Like every other educational milestone, children learn daycare conflict resolution because someone takes the time to show them how. When they learn at an early age, they are often more open to the idea. They remember and build upon these simple strategies for the rest of their lives.

How Does Daycare Conflict Resolution Work?

If you ask ten different experts about conflict resolution, you’ll get ten different explanations. That’s mostly because adults rely on complicated resolution processes. They talk about empathy, accommodation, neutrality, and other big words young children wouldn’t understand.

Children rely on these same principles, but they don’t use big adult labels and complex adult theories.
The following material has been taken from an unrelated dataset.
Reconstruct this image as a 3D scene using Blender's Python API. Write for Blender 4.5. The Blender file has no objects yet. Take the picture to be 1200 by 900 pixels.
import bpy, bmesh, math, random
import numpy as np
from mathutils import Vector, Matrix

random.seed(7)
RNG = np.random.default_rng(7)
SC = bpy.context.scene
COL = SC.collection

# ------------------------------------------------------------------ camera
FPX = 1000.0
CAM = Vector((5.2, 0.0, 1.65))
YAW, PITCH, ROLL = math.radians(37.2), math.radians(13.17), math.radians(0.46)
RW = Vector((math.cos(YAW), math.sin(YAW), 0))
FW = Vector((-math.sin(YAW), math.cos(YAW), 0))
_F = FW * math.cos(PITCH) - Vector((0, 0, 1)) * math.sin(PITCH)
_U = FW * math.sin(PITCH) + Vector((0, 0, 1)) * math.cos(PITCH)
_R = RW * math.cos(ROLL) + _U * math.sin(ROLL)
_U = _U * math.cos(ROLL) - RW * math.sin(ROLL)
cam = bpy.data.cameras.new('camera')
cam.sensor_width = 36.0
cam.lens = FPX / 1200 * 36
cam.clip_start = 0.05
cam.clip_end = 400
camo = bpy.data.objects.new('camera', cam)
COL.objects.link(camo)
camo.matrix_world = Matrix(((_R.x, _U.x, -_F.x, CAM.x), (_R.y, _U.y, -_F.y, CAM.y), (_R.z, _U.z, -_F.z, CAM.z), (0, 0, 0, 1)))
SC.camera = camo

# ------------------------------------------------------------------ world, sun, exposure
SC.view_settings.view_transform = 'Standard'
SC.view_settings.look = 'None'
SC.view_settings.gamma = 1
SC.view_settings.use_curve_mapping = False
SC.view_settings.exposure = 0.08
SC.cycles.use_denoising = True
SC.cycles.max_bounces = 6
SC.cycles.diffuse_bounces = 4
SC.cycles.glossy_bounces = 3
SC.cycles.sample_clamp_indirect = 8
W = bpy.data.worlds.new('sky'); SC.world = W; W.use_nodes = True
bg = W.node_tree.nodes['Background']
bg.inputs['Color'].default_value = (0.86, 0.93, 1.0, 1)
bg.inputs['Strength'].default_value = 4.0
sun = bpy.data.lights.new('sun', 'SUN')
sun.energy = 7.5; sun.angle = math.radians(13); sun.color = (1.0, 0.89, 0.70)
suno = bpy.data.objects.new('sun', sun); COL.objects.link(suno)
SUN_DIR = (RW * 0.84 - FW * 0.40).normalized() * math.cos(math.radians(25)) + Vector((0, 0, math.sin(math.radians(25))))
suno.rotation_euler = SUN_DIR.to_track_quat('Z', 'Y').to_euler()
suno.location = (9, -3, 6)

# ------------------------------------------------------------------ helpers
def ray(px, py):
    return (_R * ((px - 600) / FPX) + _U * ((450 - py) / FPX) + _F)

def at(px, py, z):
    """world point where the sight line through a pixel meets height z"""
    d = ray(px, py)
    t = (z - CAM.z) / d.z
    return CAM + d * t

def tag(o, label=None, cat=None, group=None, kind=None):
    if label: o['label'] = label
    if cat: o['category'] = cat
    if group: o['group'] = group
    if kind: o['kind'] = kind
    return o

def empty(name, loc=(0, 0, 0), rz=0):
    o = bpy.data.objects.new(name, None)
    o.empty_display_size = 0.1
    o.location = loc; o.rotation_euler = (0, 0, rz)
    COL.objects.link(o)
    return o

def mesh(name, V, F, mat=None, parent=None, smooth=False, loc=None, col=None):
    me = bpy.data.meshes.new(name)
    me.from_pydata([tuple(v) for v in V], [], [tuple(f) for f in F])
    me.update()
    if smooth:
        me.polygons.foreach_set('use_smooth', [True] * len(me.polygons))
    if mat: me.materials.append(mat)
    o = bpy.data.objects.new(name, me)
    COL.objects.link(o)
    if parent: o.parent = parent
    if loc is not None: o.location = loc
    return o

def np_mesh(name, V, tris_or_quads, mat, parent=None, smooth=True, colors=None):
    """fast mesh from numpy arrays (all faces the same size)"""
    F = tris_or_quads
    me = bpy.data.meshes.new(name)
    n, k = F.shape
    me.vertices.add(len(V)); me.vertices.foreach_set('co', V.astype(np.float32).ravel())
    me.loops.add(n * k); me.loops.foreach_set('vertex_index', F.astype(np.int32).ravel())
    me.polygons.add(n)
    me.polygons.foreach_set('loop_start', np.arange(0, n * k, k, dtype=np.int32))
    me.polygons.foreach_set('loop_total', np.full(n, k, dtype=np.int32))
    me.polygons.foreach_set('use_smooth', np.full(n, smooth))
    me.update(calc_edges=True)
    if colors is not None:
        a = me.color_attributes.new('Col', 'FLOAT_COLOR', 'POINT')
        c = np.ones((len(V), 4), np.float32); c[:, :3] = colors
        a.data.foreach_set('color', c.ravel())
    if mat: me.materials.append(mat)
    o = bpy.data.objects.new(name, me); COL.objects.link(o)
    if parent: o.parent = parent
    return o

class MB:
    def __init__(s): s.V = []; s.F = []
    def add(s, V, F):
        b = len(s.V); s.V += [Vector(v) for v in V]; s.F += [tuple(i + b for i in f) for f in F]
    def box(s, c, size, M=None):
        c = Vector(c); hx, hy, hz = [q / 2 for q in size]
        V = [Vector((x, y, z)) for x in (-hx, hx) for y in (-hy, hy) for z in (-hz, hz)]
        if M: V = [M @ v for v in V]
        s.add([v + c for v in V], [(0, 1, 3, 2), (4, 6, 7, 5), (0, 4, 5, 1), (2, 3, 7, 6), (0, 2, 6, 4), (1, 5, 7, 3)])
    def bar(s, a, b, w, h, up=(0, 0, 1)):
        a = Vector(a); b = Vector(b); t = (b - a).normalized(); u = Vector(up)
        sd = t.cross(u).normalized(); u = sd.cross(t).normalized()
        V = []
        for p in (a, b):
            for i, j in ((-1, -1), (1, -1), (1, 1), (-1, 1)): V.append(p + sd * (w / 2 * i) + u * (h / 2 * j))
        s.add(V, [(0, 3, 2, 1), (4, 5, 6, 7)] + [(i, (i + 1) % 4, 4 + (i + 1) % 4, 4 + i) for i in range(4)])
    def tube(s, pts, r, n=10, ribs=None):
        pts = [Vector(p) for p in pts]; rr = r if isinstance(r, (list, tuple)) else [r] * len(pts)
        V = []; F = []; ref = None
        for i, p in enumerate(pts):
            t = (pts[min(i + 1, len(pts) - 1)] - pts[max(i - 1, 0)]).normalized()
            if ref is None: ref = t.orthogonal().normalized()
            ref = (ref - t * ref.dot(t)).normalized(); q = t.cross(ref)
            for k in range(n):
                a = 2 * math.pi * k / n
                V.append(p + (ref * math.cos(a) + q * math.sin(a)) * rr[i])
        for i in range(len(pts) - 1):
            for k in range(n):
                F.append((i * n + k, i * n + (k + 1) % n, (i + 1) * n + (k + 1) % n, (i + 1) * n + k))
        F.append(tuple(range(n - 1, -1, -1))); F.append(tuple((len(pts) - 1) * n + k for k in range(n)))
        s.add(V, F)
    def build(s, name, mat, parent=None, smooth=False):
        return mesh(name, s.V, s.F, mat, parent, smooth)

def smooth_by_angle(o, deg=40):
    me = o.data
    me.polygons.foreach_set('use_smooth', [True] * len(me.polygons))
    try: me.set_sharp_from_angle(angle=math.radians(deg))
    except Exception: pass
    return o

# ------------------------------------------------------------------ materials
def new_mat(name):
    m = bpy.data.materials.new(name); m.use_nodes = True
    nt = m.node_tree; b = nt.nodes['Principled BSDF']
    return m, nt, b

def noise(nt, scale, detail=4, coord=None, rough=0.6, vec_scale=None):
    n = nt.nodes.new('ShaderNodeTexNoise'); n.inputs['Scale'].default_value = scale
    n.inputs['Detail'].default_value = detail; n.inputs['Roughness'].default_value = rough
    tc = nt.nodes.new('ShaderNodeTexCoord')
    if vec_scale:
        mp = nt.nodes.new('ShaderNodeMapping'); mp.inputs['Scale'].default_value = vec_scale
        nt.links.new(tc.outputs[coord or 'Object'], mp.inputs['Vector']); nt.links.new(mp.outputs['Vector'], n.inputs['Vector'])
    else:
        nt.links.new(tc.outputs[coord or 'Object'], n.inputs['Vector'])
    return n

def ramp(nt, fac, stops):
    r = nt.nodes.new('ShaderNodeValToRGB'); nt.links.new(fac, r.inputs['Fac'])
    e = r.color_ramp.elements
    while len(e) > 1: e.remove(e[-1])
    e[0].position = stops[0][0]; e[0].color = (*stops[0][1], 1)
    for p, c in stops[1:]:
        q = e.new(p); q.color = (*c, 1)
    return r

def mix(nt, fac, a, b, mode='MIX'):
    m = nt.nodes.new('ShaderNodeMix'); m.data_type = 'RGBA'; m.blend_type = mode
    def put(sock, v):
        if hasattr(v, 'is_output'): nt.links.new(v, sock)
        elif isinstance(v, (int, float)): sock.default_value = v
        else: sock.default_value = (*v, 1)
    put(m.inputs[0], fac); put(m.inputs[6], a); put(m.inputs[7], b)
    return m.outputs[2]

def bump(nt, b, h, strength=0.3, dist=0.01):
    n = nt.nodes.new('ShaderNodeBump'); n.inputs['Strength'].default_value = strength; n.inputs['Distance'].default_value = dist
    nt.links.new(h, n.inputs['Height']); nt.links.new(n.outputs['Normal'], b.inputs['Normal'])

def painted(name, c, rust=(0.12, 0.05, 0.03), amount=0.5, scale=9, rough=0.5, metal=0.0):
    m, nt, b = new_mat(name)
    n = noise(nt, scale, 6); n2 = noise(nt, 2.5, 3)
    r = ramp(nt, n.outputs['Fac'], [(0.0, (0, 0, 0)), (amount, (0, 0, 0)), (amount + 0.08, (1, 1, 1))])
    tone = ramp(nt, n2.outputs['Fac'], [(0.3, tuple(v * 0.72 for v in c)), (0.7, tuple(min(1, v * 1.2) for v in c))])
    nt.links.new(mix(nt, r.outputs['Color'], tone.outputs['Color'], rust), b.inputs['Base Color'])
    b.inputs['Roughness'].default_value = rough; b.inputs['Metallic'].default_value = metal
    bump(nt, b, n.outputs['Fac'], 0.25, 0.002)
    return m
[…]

Daycare conflict resolution works because it relies on simple ideas that children understand.

The Extension Alliance for Better Child Care provides a brief description of a simple conflict resolution strategy. They recommend three basic skills.

  • Communication
  • Listening
  • Finding solutions together

Mediate the Discussion, Don’t Resolve the Conflict

Children are learning daycare conflict resolution when adults show them how. They retain the skills and use them when adults allow them to resolve their conflicts themselves. Until children learn to complete a daycare conflict resolution process without active adult assistance, adults can play the mediator role.

Mediators don’t decide issues; they facilitate resolutions. They bring the parties together in a neutral setting and encourage productive conversation.

Establish Daycare Conflict Resolution Rules

Young children adapt easily to conflict resolution when they help establish the rules. They don’t have to think up the guidelines on their own, but they can help decide what’s important. Here are a few suggestions.

  • Hold up your hand if you have something to say.
  • Listen quietly when someone talks.
  • Be polite to each other.
  • No name-calling.
  • Each child gets to say what they think.
  • Children must find solutions together.

Don’t Wait

The Scholastic Ages & Stages article, “Learning to Resolve Conflict,” suggests that you deal with conflict when it occurs. It helps children recognize the direct connection between the conflict and the solution process.